Although the post is now over five years old I thought I might comment on it.
I find it very interesting. I am one of the younger grandchildren of Robert Thompson of Larne (d 1949). My mother, mona Thompson, (b 1906)was his youngest child. Interestingly, his eldest child, also Robert Thompson, had a daughter who was some months older than my mother. As a child I was intrigued that my mother had a niece older than herself!
I remember my grandfather very well as I was fourteen when he died. In fact he spend a little while with us shortly before he died. Looking back he was very much a Victorian. He did not shave himself and went to the barber to be shaved no matter where he was. His dress was formal with pocket watch and chain. Robert Thompson was a man of deep religious belief, a faithful member of the Methodist Church for most of his life.

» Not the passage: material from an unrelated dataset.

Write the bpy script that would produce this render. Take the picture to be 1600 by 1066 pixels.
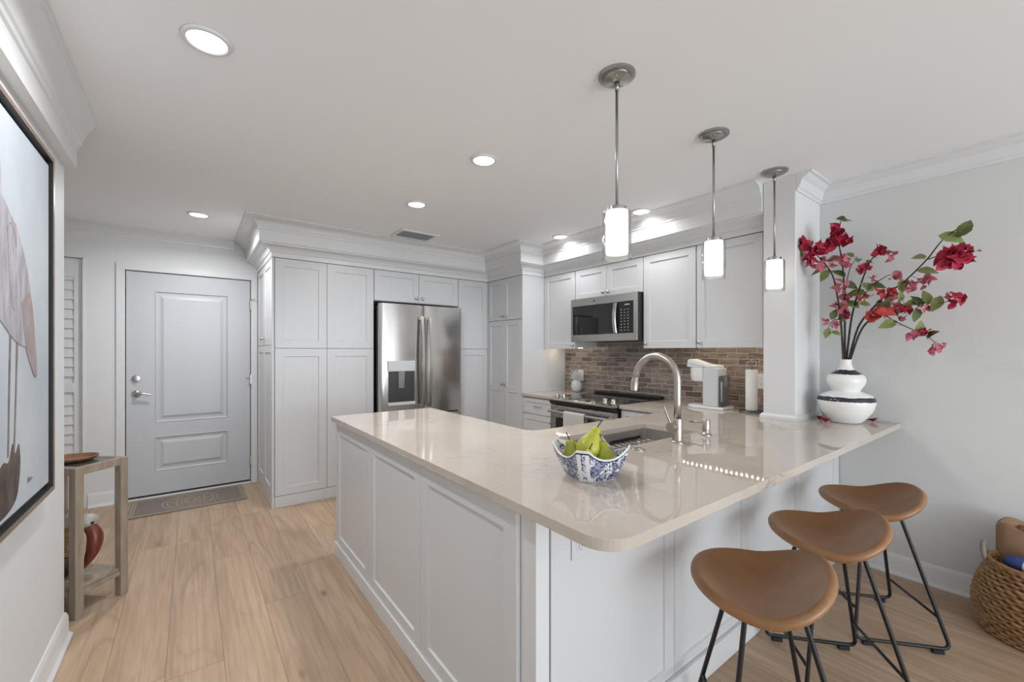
import bpy, bmesh, math, random
from mathutils import Vector, Matrix
from math import sin, cos, pi, radians

for o in list(bpy.data.objects):
    bpy.data.objects.remove(o)
S = bpy.context.scene
COL = S.collection

# ------------------------------------------------------------------ camera
cd = bpy.data.cameras.new('camera')
cd.sensor_width = 36.0
cd.sensor_fit = 'HORIZONTAL'
cd.lens = 660.1 / 1600 * 36.0
cd.shift_y = 16.74 / 1600
cd.clip_start = 0.02
cam = bpy.data.objects.new('camera', cd)
COL.objects.link(cam)
cam.location = (0, 0, 1.341)
cam.rotation_euler = (radians(90), 0, radians(-37.148))
S.camera = cam

# ------------------------------------------------------------------ view, world, lights
S.view_settings.view_transform = 'Standard'
S.view_settings.look = 'None'
S.view_settings.gamma = 1.0
S.view_settings.use_curve_mapping = False
S.view_settings.exposure = 0.14

wd = bpy.data.worlds.new('world')
S.world = wd
wd.use_nodes = True
_bg = wd.node_tree.nodes['Background']
_bg.inputs['Color'].default_value = (0.78, 0.88, 1.0, 1)
_bg.inputs['Strength'].default_value = 1.6


def area(name, loc, rot, sx, sy, power, color, shape='RECTANGLE', spread=180):
    ld = bpy.data.lights.new(name, 'AREA')
    ld.shape = shape
    ld.size = sx
    if shape in ('RECTANGLE', 'ELLIPSE'):
        ld.size_y = sy
    ld.energy = power
    ld.color = color
    ld.spread = radians(spread)
    o = bpy.data.objects.new(name, ld)
    COL.objects.link(o)
    o.location = loc
    o.rotation_euler = rot
    return o


CAN_COLOR = (0.95, 0.965, 0.985)
CAN_POWER = (11.0, 13.5, 8.0, 8.5, 2.7, 2.7)
CAN_SPREAD = (165, 165, 165, 165, 155, 155)
CANS = [(0.043, 1.838), (0.043, 4.208), (1.332, 2.024), (1.332, 2.932), (2.80, 2.024), (2.80, 2.932)]
# daylight entering through the wide glass doors behind the camera
area('daylight', (1.5, -4.05, 1.05), (radians(116), 0, 0), 3.6, 1.9, 122, (0.87, 0.935, 1.0))
for _i, (_x, _y) in enumerate(CANS):
    area('can_light_lamp', (_x, _y, 2.424), (0, 0, 0), 0.11, 0.11, CAN_POWER[_i], CAN_COLOR, 'DISK', CAN_SPREAD[_i])

# ------------------------------------------------------------------ materials
MATS = {}


def new_mat(name):
    m = bpy.data.materials.new(name)
    m.use_nodes = True
    nt = m.node_tree
    b = nt.nodes['Principled BSDF']
    MATS[name] = m
    return m, nt, b


def simple(name, col, rough=0.5, metal=0.0, spec=0.5, emit=None, estr=0.0, coat=0.0):
    m, nt, b = new_mat(name)
    b.inputs['Base Color'].default_value = (*col, 1)
    b.inputs['Roughness'].default_value = rough
    b.inputs['Metallic'].default_value = metal
    b.inputs['Specular IOR Level'].default_value = spec
    b.inputs['Coat Weight'].default_value = coat
    if emit:
        b.inputs['Emission Color'].default_value = (*emit, 1)
        b.inputs['Emission Strength'].default_value = estr
    return m


class NT:
    """small helper to wire shader nodes"""

    def __init__(self, nt):
        self.nt = nt

    def n(self, t, **kw):
        nd = self.nt.nodes.new(t)
        for k, v in kw.items():
            setattr(nd, k, v)
        return nd

    def l(self, a, b):
        self.nt.links.new(a, b)

    def math(self, op, a, b=None, c=None):
        nd = self.n('ShaderNodeMath', operation=op)
        for i, x in enumerate((a, b, c)):
            if x is None:
                continue
            if isinstance(x, (int, float)):
                nd.inputs[i].default_value = x
            else:
                self.l(x, nd.inputs[i])
        return nd.outputs[0]

    def xyz(self, v):
        nd = self.n('ShaderNodeSeparateXYZ')
        self.l(v, nd.inputs[0])
        return nd.outputs

    def comb(self, x, y, z):
        nd = self.n('ShaderNodeCombineXYZ')
        for i, q in enumerate((x, y, z)):
            if isinstance(q, (int, float)):
                nd.inputs[i].default_value = q
            else:
                self.l(q, nd.inputs[i])
        return nd.outputs[0]

    def obj(self):
        return self.n('ShaderNodeTexCoord').outputs['Object']

    def noise(self, vec, scale, detail=3, rough=0.5, dist=0.0):
        nd = self.n('ShaderNodeTexNoise')
        self.l(vec, nd.inputs['Vector'])
        nd.inputs['Scale'].default_value = scale
        nd.inputs['Detail'].default_value = detail
        nd.inputs['Roughness'].default_value = rough
        nd.inputs['Distortion'].default_value = dist
        return nd.outputs['Fac']

    def ramp(self, fac, stops, interp='LINEAR'):
        nd = self.n('ShaderNodeValToRGB')
        nd.color_ramp.interpolation = interp
        el = nd.color_ramp.elements
        while len(el) < len(stops):
            el.new(0.5)
        for e, (p, c) in zip(el, stops):
            e.position = p
            e.color = (*c, 1) if len(c) == 3 else c
        self.l(fac, nd.inputs[0])
        return nd.outputs[0]

    def mix(self, fac, a, b, mode='MIX'):
        nd = self.n('ShaderNodeMix', data_type='RGBA', blend_type=mode)
        for k, x in ((0, fac), (6, a), (7, b)):
            if isinstance(x, (int, float)):
                nd.inputs[k].default_value = x
            elif isinstance(x, tuple):
                nd.inputs[k].default_value = (*x, 1)
            else:
                self.l(x, nd.inputs[k])
        return nd.outputs[2]

    def white(self, vec):
        nd = self.n('ShaderNodeTexWhiteNoise', noise_dimensions='3D')
        self.l(vec, nd.inputs['Vector'])
        return nd.outputs['Value']

    def bump(self, h, strength, dist, bsdf):
        nd = self.n('ShaderNodeBump')
        nd.inputs['Strength'].default_value = strength
        nd.inputs['Distance'].default_value = dist
        self.l(h, nd.inputs['Height'])
        self.l(nd.outputs[0], bsdf.inputs['Normal'])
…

He and his family lived in Larne, probably because his wife, Margaret Barbour's family was well established there (although many of the Barbours, including Margaret, were born in Scotland). He worked at Inglis's bakery in Belfast spending the week there coming home each weekend.
He was a man of principle and discipline. It is much to his credit that he managed to own his own house at Old Glenarm Road, Larne together with other houses in larne which he rented out. His nine children all had reasonably successful lives, although Ruth died young in childbirth. There were twenty grandchildren of which seven are still alive. My sister Mona, brother Peter and myself make up three of them.
An aspect of what I have leaned concerns the families of my grandfather's sister and half sisters. I well remember my mother speaking of the McSeveneys, the Closes and the McQuoids. I wish now I had paid a bit more attention.
Although I was born in Larne, I have not lived there since 1943. Currently I live in Wales and about to enter my ninth decade.